> _Exercise details_:
In the records that follow, the lines from the one containing "Write the bpy" to the one containing "COL = sc.collection", inclusive, are to be given again exactly.
======
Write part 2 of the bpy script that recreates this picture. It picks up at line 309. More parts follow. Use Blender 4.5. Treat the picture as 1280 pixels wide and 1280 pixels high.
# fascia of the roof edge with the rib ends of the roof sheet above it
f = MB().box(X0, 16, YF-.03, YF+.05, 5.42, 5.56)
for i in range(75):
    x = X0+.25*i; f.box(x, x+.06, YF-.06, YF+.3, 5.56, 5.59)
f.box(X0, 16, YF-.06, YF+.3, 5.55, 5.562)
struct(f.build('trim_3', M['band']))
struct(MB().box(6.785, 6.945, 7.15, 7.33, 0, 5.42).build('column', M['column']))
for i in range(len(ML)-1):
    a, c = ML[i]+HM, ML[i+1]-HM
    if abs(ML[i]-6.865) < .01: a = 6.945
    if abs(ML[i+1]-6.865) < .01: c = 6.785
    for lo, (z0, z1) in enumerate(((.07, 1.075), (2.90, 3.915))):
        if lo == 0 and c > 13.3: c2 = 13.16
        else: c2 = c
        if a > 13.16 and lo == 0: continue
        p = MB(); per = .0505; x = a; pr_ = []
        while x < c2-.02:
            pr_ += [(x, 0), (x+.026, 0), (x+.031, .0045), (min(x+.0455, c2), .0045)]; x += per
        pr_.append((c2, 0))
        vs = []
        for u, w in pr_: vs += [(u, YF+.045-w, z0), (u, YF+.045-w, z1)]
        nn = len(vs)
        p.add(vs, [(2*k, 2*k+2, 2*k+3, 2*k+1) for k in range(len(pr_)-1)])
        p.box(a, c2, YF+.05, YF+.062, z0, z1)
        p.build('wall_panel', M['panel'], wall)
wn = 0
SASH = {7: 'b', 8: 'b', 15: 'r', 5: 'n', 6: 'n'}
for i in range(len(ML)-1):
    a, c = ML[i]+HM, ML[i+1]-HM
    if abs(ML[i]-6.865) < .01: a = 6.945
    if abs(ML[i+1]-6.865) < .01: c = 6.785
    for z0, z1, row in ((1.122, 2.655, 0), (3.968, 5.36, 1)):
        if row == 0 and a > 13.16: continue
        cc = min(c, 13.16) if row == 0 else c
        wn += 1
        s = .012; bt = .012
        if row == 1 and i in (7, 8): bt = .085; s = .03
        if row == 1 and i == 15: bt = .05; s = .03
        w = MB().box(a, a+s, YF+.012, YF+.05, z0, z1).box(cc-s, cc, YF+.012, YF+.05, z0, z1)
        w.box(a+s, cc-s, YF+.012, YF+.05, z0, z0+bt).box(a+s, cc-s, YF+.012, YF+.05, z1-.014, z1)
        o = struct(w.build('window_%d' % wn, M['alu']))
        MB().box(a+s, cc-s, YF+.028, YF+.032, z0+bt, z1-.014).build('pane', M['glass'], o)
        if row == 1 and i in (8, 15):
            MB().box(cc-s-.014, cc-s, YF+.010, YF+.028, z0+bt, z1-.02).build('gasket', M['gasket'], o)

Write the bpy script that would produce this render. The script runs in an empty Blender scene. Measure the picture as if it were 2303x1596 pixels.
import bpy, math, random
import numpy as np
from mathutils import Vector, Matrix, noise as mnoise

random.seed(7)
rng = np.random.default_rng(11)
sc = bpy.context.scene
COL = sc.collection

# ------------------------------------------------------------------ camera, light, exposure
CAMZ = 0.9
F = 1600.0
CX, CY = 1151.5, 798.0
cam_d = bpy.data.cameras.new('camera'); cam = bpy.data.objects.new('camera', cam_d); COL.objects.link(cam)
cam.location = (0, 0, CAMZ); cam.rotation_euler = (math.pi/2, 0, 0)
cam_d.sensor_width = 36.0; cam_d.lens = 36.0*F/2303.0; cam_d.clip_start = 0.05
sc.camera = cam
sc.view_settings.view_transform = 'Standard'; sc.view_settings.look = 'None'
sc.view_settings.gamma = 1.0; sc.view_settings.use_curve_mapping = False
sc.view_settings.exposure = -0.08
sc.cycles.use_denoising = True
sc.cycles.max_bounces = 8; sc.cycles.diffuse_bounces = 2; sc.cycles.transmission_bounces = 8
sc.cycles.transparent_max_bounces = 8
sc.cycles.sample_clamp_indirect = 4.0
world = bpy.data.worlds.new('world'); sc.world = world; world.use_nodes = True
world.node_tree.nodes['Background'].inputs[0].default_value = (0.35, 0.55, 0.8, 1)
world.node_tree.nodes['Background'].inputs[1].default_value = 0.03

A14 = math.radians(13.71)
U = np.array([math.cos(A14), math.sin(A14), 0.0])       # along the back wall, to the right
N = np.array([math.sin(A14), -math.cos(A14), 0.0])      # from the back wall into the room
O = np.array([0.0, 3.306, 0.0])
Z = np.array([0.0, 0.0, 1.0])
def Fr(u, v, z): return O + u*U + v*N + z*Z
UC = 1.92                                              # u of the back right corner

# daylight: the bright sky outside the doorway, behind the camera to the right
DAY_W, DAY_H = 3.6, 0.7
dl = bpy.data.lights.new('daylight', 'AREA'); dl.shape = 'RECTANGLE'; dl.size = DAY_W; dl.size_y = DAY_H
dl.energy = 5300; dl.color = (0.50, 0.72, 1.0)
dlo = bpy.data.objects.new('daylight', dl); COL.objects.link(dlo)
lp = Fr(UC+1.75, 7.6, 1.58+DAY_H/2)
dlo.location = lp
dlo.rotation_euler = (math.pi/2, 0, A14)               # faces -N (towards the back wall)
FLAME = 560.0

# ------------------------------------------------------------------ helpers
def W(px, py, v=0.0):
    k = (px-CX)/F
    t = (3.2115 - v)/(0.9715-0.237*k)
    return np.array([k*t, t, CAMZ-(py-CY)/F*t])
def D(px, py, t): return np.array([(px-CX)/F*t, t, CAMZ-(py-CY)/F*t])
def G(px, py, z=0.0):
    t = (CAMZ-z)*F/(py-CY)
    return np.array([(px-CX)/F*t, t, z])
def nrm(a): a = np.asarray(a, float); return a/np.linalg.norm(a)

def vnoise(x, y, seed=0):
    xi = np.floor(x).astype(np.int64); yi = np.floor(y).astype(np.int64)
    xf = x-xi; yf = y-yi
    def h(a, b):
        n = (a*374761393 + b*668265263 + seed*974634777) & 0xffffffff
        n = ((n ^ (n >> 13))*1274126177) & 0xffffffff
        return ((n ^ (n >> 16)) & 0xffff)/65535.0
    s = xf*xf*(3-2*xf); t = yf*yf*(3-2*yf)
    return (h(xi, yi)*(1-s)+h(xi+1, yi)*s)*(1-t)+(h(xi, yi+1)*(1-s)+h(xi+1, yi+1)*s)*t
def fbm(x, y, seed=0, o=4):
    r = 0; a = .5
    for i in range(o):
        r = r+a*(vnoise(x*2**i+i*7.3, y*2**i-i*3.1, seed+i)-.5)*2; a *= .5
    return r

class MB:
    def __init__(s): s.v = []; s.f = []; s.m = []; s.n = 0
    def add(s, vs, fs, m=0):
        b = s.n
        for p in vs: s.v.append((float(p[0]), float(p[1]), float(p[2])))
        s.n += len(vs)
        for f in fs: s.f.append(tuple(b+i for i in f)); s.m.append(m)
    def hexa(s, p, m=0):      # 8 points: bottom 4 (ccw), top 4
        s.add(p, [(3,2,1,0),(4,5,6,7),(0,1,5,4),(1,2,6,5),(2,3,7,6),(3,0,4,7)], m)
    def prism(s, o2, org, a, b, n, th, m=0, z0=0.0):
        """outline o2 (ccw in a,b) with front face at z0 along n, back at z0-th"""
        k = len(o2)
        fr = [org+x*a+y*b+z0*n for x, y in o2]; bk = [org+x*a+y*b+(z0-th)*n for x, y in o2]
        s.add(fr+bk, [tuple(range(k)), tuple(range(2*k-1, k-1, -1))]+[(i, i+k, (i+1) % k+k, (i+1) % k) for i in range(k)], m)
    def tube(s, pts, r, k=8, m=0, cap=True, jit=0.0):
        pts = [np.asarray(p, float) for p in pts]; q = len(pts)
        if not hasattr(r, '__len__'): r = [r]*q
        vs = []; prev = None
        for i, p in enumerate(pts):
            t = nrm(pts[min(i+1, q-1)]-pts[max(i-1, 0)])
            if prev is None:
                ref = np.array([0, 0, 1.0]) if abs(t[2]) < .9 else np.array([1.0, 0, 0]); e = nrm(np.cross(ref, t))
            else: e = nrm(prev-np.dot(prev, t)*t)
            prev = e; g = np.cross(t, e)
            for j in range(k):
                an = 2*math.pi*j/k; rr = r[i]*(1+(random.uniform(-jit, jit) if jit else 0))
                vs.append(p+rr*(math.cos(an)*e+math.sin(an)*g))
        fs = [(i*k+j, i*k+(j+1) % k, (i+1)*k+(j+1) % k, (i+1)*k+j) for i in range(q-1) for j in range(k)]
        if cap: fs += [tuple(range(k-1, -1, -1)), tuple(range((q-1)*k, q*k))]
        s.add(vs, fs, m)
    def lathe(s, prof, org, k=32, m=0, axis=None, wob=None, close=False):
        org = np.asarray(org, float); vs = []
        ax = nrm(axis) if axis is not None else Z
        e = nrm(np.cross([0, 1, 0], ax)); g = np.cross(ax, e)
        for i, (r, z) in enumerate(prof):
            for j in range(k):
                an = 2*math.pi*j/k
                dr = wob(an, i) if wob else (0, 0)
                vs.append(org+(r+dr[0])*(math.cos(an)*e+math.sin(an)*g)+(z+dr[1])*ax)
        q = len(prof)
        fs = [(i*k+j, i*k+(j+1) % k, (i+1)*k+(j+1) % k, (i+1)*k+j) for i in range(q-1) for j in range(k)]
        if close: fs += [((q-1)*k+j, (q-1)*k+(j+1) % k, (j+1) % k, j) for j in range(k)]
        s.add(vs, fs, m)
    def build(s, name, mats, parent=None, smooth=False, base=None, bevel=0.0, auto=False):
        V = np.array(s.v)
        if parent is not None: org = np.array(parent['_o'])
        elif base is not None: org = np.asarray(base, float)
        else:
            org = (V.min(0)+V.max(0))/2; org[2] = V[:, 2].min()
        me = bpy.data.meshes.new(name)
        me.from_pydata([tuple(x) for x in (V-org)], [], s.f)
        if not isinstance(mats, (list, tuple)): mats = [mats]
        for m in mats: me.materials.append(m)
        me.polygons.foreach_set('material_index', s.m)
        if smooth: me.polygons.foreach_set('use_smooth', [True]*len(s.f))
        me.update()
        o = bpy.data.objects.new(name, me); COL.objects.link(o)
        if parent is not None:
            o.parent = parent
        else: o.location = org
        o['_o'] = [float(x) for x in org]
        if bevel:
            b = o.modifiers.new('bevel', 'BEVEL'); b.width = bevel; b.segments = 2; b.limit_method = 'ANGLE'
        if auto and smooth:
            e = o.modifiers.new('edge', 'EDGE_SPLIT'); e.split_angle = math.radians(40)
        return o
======
> _Full solution_:
Write the bpy script that would produce this render. The script runs in an empty Blender scene. Measure the picture as if it were 2303x1596 pixels.
import bpy, math, random
import numpy as np
from mathutils import Vector, Matrix, noise as mnoise

random.seed(7)
rng = np.random.default_rng(11)
sc = bpy.context.scene
COL = sc.collection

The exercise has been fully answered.